For an OpenSSH 6.0 server, I would recommend this config:

# OpenSSH 6.0 server config
Ciphers aes256-ctr,aes192-ctr,aes128-ctr,arcfour256,arcfour128,arcfour
KexAlgorithms diffie-hellman-group-exchange-sha256
MACs hmac-sha2-512,hmac-sha2-256,hmac-ripemd160

Going back now to Stribik András' post, here is what your configurations would look like for OpenSSH 6.7:

For an OpenSSH 6.7 client, I would recommend this config.
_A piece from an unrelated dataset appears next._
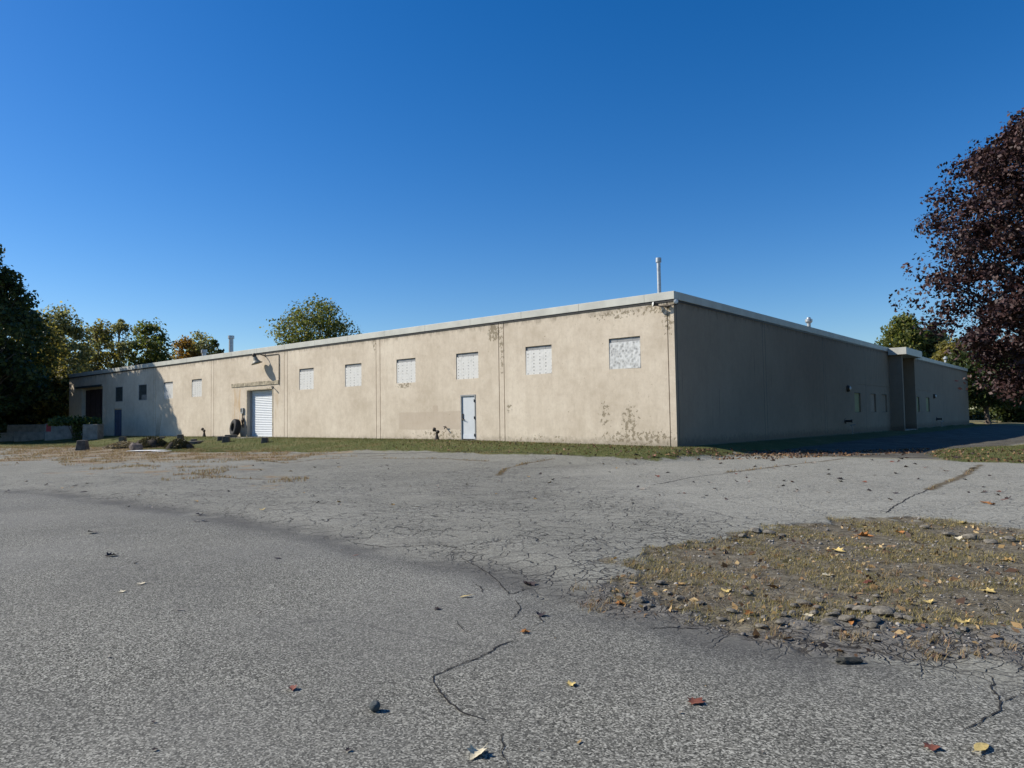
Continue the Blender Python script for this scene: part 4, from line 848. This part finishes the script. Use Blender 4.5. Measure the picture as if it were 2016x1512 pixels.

Further, ChaCha20-Poly1305 is a high performance cipher, similar to RC4. So we should prefer it as our first cipher, with AES following, and finally disabling RC4:

# OpenSSH 6.7 client config
Host *
    Ciphers chacha20-poly1305@openssh.com,aes256-gcm@openssh.com,aes128-gcm@openssh.com,aes256-ctr,aes192-ctr,aes128-ctr
    KexAlgorithms curve25519-sha256@libssh.org,diffie-hellman-group-exchange-sha256,diffie-hellman-group-exchange-sha1,diffie-hellman-group14-sha1
    MACs hmac-sha2-512-etm@openssh.com,hmac-sha2-256-etm@openssh.com,hmac-ripemd160-etm@openssh.com,umac-128-etm@openssh.com,hmac-sha2-512,hmac-sha2-256,hmac-ripemd160,umac-128@openssh.com

For an OpenSSH 6.7 server, I would recommend this config (also disabling SHA-1 from the key exchanges):

# OpenSSH 6.7 server config
Ciphers chacha20-poly1305@openssh.com,aes256-gcm@openssh.com,aes128-gcm@openssh.com,aes256-ctr,aes192-ctr,aes128-ctr
KexAlgorithms curve25519-sha256@libssh.org,diffie-hellman-group-exchange-sha256
MACs hmac-sha2-512-etm@openssh.com,hmac-sha2-256-etm@openssh.com,hmac-ripemd160-etm@openssh.com,umac-128-etm@openssh.com,hmac-sha2-512,hmac-sha2-256,hmac-ripemd160,umac-128@openssh.com

Conclusion

It's important that you pay attention to the versions of the clients and servers that you are using, so you can accurately set your configuration. In this case, we looked at what would be necessary to support OpenSSH versions 6.0 and 6.7. There may be slight differences in versions between those two, and you'll need to make the necessary adjustments.